• WORK TO BE COMPLETED: Begin with the line containing "Write part 7" and end with the line containing "return mf.Manifold.batch_hull([sa, sb_])"; set down that block verbatim and nothing else.

• SUPPLIED RECORDS:
━━━━━━━━━━
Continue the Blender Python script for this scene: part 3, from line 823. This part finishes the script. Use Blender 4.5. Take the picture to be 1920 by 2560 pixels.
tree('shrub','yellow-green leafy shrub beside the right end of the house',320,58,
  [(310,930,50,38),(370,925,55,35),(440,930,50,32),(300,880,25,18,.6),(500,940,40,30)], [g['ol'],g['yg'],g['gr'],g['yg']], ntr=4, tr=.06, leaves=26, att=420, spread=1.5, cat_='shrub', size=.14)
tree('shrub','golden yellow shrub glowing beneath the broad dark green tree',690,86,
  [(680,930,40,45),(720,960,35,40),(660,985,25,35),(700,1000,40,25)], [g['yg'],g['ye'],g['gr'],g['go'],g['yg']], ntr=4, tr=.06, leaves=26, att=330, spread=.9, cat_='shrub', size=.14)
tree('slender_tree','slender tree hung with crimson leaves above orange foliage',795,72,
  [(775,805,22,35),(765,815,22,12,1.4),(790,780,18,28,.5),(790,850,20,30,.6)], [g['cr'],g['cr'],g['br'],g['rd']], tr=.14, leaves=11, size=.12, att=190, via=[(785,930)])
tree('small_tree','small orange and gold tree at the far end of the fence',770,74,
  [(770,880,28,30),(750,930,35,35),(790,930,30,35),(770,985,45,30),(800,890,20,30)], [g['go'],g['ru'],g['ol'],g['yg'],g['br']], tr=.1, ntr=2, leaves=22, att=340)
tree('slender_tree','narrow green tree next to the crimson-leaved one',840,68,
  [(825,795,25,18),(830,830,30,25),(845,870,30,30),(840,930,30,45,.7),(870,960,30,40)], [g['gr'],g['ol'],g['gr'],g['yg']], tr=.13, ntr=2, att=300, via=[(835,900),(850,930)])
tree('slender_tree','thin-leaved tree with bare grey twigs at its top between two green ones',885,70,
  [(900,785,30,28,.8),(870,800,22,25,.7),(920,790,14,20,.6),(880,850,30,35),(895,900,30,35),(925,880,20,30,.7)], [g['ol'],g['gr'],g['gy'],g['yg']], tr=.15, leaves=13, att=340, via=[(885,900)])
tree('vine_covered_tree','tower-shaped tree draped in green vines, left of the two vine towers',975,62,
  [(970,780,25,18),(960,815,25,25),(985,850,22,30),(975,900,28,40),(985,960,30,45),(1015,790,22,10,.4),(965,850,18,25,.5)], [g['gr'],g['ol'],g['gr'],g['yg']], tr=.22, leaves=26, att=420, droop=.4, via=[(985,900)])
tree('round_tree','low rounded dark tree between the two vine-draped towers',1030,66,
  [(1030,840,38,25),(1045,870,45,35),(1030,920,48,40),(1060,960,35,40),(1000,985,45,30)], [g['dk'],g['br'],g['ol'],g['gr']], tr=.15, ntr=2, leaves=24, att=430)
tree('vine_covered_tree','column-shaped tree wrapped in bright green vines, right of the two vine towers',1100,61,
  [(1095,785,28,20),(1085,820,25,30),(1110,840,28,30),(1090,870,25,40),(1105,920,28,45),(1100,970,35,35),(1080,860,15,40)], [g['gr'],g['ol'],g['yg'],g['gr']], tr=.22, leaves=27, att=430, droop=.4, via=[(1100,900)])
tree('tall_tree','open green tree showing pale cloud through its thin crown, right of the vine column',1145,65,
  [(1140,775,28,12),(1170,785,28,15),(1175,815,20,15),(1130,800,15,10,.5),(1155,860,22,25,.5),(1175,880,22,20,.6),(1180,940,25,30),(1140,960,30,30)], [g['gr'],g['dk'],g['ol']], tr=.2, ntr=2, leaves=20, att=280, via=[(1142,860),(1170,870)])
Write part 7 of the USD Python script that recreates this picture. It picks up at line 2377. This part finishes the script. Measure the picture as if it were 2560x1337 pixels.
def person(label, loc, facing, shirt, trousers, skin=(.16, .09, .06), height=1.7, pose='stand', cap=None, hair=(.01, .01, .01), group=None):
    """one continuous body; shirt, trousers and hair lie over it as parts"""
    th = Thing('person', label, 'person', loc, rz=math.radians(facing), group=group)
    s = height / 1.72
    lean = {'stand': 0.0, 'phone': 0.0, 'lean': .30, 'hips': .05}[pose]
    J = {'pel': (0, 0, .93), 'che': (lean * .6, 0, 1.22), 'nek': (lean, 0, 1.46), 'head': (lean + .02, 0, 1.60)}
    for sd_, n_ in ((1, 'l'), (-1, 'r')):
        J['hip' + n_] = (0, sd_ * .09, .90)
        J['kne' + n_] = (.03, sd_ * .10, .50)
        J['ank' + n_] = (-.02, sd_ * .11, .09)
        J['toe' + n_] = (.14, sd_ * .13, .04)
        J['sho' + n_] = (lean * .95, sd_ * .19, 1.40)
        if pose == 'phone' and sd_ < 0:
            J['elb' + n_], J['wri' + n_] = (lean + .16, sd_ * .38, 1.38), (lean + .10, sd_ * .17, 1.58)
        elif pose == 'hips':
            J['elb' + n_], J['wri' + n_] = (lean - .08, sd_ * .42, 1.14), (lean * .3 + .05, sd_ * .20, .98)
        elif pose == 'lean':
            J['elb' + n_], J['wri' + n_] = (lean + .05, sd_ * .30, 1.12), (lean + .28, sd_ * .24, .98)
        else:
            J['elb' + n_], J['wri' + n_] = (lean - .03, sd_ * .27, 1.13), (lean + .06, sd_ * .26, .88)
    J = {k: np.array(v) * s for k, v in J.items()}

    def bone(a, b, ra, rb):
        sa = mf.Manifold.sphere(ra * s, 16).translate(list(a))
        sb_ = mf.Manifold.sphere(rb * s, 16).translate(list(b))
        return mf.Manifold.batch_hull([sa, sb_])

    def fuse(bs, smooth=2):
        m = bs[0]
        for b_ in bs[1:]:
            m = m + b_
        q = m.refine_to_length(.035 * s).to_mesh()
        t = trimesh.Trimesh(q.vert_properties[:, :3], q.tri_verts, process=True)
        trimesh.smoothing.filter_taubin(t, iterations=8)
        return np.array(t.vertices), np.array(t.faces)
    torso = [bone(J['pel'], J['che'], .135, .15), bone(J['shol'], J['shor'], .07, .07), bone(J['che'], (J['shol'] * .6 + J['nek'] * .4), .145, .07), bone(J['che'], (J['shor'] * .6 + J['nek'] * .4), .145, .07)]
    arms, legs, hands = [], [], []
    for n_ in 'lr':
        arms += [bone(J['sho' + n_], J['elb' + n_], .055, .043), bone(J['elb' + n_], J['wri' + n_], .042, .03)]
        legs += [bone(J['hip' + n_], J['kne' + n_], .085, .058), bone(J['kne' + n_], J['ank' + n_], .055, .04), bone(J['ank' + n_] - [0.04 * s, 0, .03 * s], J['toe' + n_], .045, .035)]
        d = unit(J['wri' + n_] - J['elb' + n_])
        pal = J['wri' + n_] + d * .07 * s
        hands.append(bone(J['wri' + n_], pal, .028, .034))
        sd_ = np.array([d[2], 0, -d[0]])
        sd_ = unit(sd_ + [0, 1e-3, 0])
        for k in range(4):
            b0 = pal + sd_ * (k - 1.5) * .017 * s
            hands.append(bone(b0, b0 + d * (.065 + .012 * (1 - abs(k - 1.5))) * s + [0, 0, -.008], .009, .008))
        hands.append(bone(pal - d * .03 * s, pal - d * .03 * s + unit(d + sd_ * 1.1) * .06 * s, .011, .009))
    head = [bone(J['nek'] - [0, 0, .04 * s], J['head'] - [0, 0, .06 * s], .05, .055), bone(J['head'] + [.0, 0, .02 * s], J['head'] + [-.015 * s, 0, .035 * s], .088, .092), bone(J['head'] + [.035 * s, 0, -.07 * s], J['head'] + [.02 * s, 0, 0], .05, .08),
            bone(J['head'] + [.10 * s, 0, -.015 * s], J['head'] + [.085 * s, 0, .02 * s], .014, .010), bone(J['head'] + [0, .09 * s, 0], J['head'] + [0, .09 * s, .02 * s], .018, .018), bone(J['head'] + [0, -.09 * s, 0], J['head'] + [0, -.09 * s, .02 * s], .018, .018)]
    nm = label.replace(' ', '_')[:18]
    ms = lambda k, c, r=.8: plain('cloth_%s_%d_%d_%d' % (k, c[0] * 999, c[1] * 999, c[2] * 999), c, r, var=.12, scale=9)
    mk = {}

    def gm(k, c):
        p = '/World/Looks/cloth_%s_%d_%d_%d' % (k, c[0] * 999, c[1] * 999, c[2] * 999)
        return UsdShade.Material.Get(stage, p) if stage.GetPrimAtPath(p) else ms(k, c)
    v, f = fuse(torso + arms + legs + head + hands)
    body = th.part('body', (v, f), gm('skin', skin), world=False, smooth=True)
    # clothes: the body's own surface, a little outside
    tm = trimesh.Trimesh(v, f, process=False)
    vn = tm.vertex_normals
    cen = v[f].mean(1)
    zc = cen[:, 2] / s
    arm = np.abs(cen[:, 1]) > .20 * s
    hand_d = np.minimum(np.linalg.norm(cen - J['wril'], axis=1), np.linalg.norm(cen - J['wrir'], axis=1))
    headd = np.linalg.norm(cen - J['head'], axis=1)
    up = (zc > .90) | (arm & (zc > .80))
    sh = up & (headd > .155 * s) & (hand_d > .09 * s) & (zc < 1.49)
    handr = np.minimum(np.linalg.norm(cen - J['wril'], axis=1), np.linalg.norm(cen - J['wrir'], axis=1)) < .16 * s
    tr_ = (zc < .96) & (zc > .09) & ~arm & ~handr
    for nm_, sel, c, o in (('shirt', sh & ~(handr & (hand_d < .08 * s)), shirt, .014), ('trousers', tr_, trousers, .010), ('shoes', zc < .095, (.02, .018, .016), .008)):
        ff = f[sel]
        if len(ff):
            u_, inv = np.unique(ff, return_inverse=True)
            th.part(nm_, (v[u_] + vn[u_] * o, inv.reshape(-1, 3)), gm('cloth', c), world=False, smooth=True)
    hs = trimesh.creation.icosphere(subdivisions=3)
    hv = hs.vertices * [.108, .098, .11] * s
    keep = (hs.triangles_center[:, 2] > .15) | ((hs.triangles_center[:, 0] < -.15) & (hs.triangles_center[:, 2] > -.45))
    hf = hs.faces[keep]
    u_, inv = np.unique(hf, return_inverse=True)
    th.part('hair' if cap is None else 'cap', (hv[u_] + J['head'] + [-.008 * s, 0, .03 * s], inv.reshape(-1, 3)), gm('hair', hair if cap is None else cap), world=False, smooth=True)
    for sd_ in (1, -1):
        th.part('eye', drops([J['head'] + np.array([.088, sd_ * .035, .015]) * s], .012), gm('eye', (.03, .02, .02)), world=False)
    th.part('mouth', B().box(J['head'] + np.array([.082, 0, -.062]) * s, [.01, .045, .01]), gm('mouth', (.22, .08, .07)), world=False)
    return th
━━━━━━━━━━
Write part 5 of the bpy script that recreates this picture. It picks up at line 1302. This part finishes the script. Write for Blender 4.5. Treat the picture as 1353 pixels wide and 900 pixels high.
━━━━━━━━━━
• SOLUTION TO THE EXERCISE:
Write part 7 of the USD Python script that recreates this picture. It picks up at line 2377. This part finishes the script. Measure the picture as if it were 2560x1337 pixels.
def person(label, loc, facing, shirt, trousers, skin=(.16, .09, .06), height=1.7, pose='stand', cap=None, hair=(.01, .01, .01), group=None):
    """one continuous body; shirt, trousers and hair lie over it as parts"""
    th = Thing('person', label, 'person', loc, rz=math.radians(facing), group=group)
    s = height / 1.72
    lean = {'stand': 0.0, 'phone': 0.0, 'lean': .30, 'hips': .05}[pose]
    J = {'pel': (0, 0, .93), 'che': (lean * .6, 0, 1.22), 'nek': (lean, 0, 1.46), 'head': (lean + .02, 0, 1.60)}
    for sd_, n_ in ((1, 'l'), (-1, 'r')):
        J['hip' + n_] = (0, sd_ * .09, .90)
        J['kne' + n_] = (.03, sd_ * .10, .50)
        J['ank' + n_] = (-.02, sd_ * .11, .09)
        J['toe' + n_] = (.14, sd_ * .13, .04)
        J['sho' + n_] = (lean * .95, sd_ * .19, 1.40)
        if pose == 'phone' and sd_ < 0:
            J['elb' + n_], J['wri' + n_] = (lean + .16, sd_ * .38, 1.38), (lean + .10, sd_ * .17, 1.58)
        elif pose == 'hips':
            J['elb' + n_], J['wri' + n_] = (lean - .08, sd_ * .42, 1.14), (lean * .3 + .05, sd_ * .20, .98)
        elif pose == 'lean':
            J['elb' + n_], J['wri' + n_] = (lean + .05, sd_ * .30, 1.12), (lean + .28, sd_ * .24, .98)
        else:
            J['elb' + n_], J['wri' + n_] = (lean - .03, sd_ * .27, 1.13), (lean + .06, sd_ * .26, .88)
    J = {k: np.array(v) * s for k, v in J.items()}

    def bone(a, b, ra, rb):
        sa = mf.Manifold.sphere(ra * s, 16).translate(list(a))
        sb_ = mf.Manifold.sphere(rb * s, 16).translate(list(b))
        return mf.Manifold.batch_hull([sa, sb_])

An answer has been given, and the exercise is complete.